First Gap: There has to be a complete and continuously updated property value database for the province. I say for the province for three reasons.1) Logically we have to have data for a large group of communities. 2) The responsibility for providing the administrative machinery is constitutionally at the provincial level. 3) the obvious way to develop such a database is to build it around an automated provincial land registry and there are major economic gains form moving in this direction.

Second Gap: Who will pay for the system? The answer is that the municipalities would be happy to pay for such a system. What we are really talking about is a major improvement in the billing and collection machinery for local governments. Any business makes the billing and collection part of the price of doing business. Right now the system is so bad that local governments can't collect for what they produce.


What do Economists Think about the Henry George Rule?


George's Progress and Poverty was an all time best seller. But how much influence has George's theory had? The Henry George Rule has won new support from economist in the last quarter century.
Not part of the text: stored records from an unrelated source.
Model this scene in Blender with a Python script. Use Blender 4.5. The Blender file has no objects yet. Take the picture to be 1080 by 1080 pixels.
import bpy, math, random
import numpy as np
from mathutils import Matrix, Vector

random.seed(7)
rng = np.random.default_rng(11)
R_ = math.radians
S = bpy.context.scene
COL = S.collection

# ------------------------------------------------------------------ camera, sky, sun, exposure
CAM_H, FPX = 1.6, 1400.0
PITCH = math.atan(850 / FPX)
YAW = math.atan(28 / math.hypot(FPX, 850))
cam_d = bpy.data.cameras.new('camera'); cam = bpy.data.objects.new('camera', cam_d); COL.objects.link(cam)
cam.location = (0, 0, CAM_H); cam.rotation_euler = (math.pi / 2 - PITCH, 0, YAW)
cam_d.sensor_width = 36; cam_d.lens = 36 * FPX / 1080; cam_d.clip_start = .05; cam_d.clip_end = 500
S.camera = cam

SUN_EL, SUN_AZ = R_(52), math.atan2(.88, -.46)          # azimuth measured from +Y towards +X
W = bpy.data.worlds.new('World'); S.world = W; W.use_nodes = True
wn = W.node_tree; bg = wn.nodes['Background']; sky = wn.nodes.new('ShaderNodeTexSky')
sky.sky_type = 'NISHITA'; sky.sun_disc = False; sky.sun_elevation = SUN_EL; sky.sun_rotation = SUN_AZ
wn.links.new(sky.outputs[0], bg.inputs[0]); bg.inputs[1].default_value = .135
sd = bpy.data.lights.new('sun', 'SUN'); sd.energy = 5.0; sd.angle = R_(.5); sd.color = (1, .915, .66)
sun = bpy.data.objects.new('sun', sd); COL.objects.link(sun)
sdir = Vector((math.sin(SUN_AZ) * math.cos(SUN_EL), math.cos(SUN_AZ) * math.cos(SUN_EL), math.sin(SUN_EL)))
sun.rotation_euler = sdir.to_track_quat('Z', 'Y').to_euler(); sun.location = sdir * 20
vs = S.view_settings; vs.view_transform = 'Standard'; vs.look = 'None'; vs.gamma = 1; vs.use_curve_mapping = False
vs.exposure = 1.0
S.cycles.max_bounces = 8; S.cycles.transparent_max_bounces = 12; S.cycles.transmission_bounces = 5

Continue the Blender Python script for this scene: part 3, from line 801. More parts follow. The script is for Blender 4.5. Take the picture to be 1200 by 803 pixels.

The Encyclopaedia Britannica, "few economists of reputation supported" his specific remedy - the single tax. "Nevertheless... his systematic economic analysis provided a stimulus to orderly reform."

W.E. Kuhn, an economist at the Federal Reserve Bank of Chicago, wrote, " What little recognition was given this self-taught economist by the profession, uneasy when stirred out of its complacency, was grudging, and certainly not a fair measure of his analytical competence." (The Evolution of Economic Thought, p155).

Mark Blaug, possibly the most influential historian of economic thinking, called Progress and Poverty a "wonderful example of old-style classical economics" , but he also said " it was thirty years out of date the day it was published."

Flatters, Henderson and Mieszkowski produced the first proof that George was right in 1974.

Pines and Weiss (1976) showed that Henry George was right for a slightly different case. The marginal increase of the land rent in an open and small region correctly reflects the marginal benefit of a public project.

Arnott and Stiglitz also found that Henry George was right. For an optimally run community, the aggregate land rent equals the total expenditure on public goods. The result applies exactly only when the community has the optimal population.

Kanemoto (1980) showed that if a profit seeking company owned all the land in town, developed only the land that was profitable, and set the rental prices to maximize its profits, it would follow the Henry George Rule.

Even more interesting, in Kanemoto's company town, the company would also maximize the welfare of the people living in the town. A mining company, for example, building a townsite on its own land would maximize the total product of the city minus the cost of maintaining the utility level required to attract a workforce. The community that it built would tend to have the same distribution of housing as a planned city or a city that grew up on its own. The result is also the same as if all the land in the city is owned by absentee landlords.

Summary: Economists now know that George was correct. The debate is about whether it is practical to implement the correct approach.